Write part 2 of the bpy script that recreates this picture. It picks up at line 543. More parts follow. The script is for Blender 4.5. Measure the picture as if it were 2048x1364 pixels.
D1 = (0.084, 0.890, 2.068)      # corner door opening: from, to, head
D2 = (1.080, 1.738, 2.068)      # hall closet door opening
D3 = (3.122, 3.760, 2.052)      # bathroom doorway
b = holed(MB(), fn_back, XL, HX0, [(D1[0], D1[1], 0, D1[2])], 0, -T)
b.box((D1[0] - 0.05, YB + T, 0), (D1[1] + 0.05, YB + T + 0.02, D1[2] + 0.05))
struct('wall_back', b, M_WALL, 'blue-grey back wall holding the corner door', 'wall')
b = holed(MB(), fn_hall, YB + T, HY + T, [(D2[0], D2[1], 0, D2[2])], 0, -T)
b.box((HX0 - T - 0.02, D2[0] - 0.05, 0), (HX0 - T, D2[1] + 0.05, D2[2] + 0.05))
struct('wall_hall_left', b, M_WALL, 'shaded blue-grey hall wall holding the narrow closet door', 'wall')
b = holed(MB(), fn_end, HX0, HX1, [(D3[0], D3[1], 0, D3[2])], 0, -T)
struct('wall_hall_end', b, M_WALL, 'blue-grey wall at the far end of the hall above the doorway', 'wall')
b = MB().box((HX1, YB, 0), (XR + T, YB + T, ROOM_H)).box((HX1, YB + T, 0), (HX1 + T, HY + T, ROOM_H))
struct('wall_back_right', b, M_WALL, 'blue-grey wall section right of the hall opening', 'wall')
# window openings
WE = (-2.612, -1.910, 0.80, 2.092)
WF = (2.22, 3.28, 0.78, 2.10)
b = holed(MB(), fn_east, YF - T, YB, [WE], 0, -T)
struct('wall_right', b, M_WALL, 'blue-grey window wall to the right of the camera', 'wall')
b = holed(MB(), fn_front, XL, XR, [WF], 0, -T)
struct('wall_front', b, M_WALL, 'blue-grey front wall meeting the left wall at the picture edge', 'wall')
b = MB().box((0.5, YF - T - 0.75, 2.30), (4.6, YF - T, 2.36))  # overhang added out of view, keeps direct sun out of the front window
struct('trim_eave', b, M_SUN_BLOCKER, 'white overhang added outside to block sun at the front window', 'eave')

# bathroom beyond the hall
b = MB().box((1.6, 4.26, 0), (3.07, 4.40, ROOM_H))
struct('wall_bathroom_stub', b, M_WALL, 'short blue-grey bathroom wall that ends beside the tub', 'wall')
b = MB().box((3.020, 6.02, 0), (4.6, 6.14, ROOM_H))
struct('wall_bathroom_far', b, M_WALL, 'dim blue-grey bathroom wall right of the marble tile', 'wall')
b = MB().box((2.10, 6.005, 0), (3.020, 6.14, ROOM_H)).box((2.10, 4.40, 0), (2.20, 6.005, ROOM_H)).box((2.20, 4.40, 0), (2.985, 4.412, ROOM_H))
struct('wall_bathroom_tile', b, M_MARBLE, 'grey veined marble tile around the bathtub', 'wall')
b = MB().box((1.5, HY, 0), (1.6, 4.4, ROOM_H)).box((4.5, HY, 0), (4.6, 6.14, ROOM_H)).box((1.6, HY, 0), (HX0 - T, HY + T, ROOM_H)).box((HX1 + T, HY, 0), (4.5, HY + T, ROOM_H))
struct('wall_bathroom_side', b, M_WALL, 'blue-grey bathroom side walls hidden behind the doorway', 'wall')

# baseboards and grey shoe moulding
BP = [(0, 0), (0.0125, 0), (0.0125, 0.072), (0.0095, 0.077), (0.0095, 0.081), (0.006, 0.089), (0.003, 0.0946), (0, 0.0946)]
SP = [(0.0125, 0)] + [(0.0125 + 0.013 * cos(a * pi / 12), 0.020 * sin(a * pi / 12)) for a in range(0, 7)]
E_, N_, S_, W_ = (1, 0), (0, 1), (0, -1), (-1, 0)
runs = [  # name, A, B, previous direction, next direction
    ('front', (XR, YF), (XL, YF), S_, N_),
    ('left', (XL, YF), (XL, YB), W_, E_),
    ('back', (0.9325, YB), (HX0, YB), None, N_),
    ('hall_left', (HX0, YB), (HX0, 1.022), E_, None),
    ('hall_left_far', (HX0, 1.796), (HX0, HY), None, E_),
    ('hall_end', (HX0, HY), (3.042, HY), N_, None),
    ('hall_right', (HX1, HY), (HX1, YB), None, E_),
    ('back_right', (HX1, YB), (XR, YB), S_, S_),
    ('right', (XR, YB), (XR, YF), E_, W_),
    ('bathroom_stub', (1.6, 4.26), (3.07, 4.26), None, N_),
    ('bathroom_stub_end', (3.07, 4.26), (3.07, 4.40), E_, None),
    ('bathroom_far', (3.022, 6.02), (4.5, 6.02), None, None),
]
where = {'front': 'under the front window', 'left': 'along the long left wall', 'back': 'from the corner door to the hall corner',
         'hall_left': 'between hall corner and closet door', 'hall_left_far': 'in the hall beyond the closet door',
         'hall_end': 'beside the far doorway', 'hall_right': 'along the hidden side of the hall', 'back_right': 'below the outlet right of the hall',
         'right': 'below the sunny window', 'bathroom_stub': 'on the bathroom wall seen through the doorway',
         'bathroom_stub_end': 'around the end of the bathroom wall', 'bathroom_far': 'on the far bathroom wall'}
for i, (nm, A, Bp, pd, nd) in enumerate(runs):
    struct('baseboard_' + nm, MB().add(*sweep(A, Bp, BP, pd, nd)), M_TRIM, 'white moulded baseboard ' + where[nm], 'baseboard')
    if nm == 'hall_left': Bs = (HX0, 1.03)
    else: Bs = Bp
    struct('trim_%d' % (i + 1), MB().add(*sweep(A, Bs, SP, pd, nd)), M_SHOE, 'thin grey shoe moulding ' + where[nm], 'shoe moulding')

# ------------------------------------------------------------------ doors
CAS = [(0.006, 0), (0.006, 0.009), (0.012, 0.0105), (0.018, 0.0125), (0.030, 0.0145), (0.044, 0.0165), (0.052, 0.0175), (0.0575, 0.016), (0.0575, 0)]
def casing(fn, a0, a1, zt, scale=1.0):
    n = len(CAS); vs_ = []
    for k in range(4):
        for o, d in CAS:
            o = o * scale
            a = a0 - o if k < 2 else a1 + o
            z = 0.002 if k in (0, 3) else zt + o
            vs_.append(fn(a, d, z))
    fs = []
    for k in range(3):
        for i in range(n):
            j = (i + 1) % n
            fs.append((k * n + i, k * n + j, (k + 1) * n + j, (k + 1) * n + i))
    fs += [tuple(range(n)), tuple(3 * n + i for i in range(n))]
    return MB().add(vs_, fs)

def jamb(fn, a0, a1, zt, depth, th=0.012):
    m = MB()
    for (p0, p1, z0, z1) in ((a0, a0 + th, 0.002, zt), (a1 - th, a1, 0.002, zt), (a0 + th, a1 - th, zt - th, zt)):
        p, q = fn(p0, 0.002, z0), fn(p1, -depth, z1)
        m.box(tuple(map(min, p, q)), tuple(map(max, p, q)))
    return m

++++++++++

Work required: Take the data above and return it exactly.

In response:
Write part 2 of the bpy script that recreates this picture. It picks up at line 543. More parts follow. The script is for Blender 4.5. Measure the picture as if it were 2048x1364 pixels.
D1 = (0.084, 0.890, 2.068)      # corner door opening: from, to, head
D2 = (1.080, 1.738, 2.068)      # hall closet door opening
D3 = (3.122, 3.760, 2.052)      # bathroom doorway
b = holed(MB(), fn_back, XL, HX0, [(D1[0], D1[1], 0, D1[2])], 0, -T)
b.box((D1[0] - 0.05, YB + T, 0), (D1[1] + 0.05, YB + T + 0.02, D1[2] + 0.05))
struct('wall_back', b, M_WALL, 'blue-grey back wall holding the corner door', 'wall')
b = holed(MB(), fn_hall, YB + T, HY + T, [(D2[0], D2[1], 0, D2[2])], 0, -T)
b.box((HX0 - T - 0.02, D2[0] - 0.05, 0), (HX0 - T, D2[1] + 0.05, D2[2] + 0.05))
struct('wall_hall_left', b, M_WALL, 'shaded blue-grey hall wall holding the narrow closet door', 'wall')
b = holed(MB(), fn_end, HX0, HX1, [(D3[0], D3[1], 0, D3[2])], 0, -T)
struct('wall_hall_end', b, M_WALL, 'blue-grey wall at the far end of the hall above the doorway', 'wall')
b = MB().box((HX1, YB, 0), (XR + T, YB + T, ROOM_H)).box((HX1, YB + T, 0), (HX1 + T, HY + T, ROOM_H))
struct('wall_back_right', b, M_WALL, 'blue-grey wall section right of the hall opening', 'wall')
# window openings
WE = (-2.612, -1.910, 0.80, 2.092)
WF = (2.22, 3.28, 0.78, 2.10)
b = holed(MB(), fn_east, YF - T, YB, [WE], 0, -T)
struct('wall_right', b, M_WALL, 'blue-grey window wall to the right of the camera', 'wall')
b = holed(MB(), fn_front, XL, XR, [WF], 0, -T)
struct('wall_front', b, M_WALL, 'blue-grey front wall meeting the left wall at the picture edge', 'wall')
b = MB().box((0.5, YF - T - 0.75, 2.30), (4.6, YF - T, 2.36))  # overhang added out of view, keeps direct sun out of the front window
struct('trim_eave', b, M_SUN_BLOCKER, 'white overhang added outside to block sun at the front window', 'eave')

# bathroom beyond the hall
b = MB().box((1.6, 4.26, 0), (3.07, 4.40, ROOM_H))
struct('wall_bathroom_stub', b, M_WALL, 'short blue-grey bathroom wall that ends beside the tub', 'wall')
b = MB().box((3.020, 6.02, 0), (4.6, 6.14, ROOM_H))
struct('wall_bathroom_far', b, M_WALL, 'dim blue-grey bathroom wall right of the marble tile', 'wall')
b = MB().box((2.10, 6.005, 0), (3.020, 6.14, ROOM_H)).box((2.10, 4.40, 0), (2.20, 6.005, ROOM_H)).box((2.20, 4.40, 0), (2.985, 4.412, ROOM_H))
struct('wall_bathroom_tile', b, M_MARBLE, 'grey veined marble tile around the bathtub', 'wall')
b = MB().box((1.5, HY, 0), (1.6, 4.4, ROOM_H)).box((4.5, HY, 0), (4.6, 6.14, ROOM_H)).box((1.6, HY, 0), (HX0 - T, HY + T, ROOM_H)).box((HX1 + T, HY, 0), (4.5, HY + T, ROOM_H))
struct('wall_bathroom_side', b, M_WALL, 'blue-grey bathroom side walls hidden behind the doorway', 'wall')

# baseboards and grey shoe moulding
BP = [(0, 0), (0.0125, 0), (0.0125, 0.072), (0.0095, 0.077), (0.0095, 0.081), (0.006, 0.089), (0.003, 0.0946), (0, 0.0946)]
SP = [(0.0125, 0)] + [(0.0125 + 0.013 * cos(a * pi / 12), 0.020 * sin(a * pi / 12)) for a in range(0, 7)]
E_, N_, S_, W_ = (1, 0), (0, 1), (0, -1), (-1, 0)
runs = [  # name, A, B, previous direction, next direction
    ('front', (XR, YF), (XL, YF), S_, N_),
    ('left', (XL, YF), (XL, YB), W_, E_),
    ('back', (0.9325, YB), (HX0, YB), None, N_),
    ('hall_left', (HX0, YB), (HX0, 1.022), E_, None),
    ('hall_left_far', (HX0, 1.796), (HX0, HY), None, E_),
    ('hall_end', (HX0, HY), (3.042, HY), N_, None),
    ('hall_right', (HX1, HY), (HX1, YB), None, E_),
    ('back_right', (HX1, YB), (XR, YB), S_, S_),
    ('right', (XR, YB), (XR, YF), E_, W_),
    ('bathroom_stub', (1.6, 4.26), (3.07, 4.26), None, N_),
    ('bathroom_stub_end', (3.07, 4.26), (3.07, 4.40), E_, None),
    ('bathroom_far', (3.022, 6.02), (4.5, 6.02), None, None),
]
where = {'front': 'under the front window', 'left': 'along the long left wall', 'back': 'from the corner door to the hall corner',
         'hall_left': 'between hall corner and closet door', 'hall_left_far': 'in the hall beyond the closet door',
         'hall_end': 'beside the far doorway', 'hall_right': 'along the hidden side of the hall', 'back_right': 'below the outlet right of the hall',
         'right': 'below the sunny window', 'bathroom_stub': 'on the bathroom wall seen through the doorway',
         'bathroom_stub_end': 'around the end of the bathroom wall', 'bathroom_far': 'on the far bathroom wall'}
for i, (nm, A, Bp, pd, nd) in enumerate(runs):
    struct('baseboard_' + nm, MB().add(*sweep(A, Bp, BP, pd, nd)), M_TRIM, 'white moulded baseboard ' + where[nm], 'baseboard')
    if nm == 'hall_left': Bs = (HX0, 1.03)
    else: Bs = Bp
    struct('trim_%d' % (i + 1), MB().add(*sweep(A, Bs, SP, pd, nd)), M_SHOE, 'thin grey shoe moulding ' + where[nm], 'shoe moulding')

# ------------------------------------------------------------------ doors
CAS = [(0.006, 0), (0.006, 0.009), (0.012, 0.0105), (0.018, 0.0125), (0.030, 0.0145), (0.044, 0.0165), (0.052, 0.0175), (0.0575, 0.016), (0.0575, 0)]
def casing(fn, a0, a1, zt, scale=1.0):
    n = len(CAS); vs_ = []
    for k in range(4):
        for o, d in CAS:
            o = o * scale
            a = a0 - o if k < 2 else a1 + o
            z = 0.002 if k in (0, 3) else zt + o
            vs_.append(fn(a, d, z))
    fs = []
    for k in range(3):
        for i in range(n):
            j = (i + 1) % n
            fs.append((k * n + i, k * n + j, (k + 1) * n + j, (k + 1) * n + i))
    fs += [tuple(range(n)), tuple(3 * n + i for i in range(n))]
    return MB().add(vs_, fs)

def jamb(fn, a0, a1, zt, depth, th=0.012):
    m = MB()
    for (p0, p1, z0, z1) in ((a0, a0 + th, 0.002, zt), (a1 - th, a1, 0.002, zt), (a0 + th, a1 - th, zt - th, zt)):
        p, q = fn(p0, 0.002, z0), fn(p1, -depth, z1)
        m.box(tuple(map(min, p, q)), tuple(map(max, p, q)))
    return m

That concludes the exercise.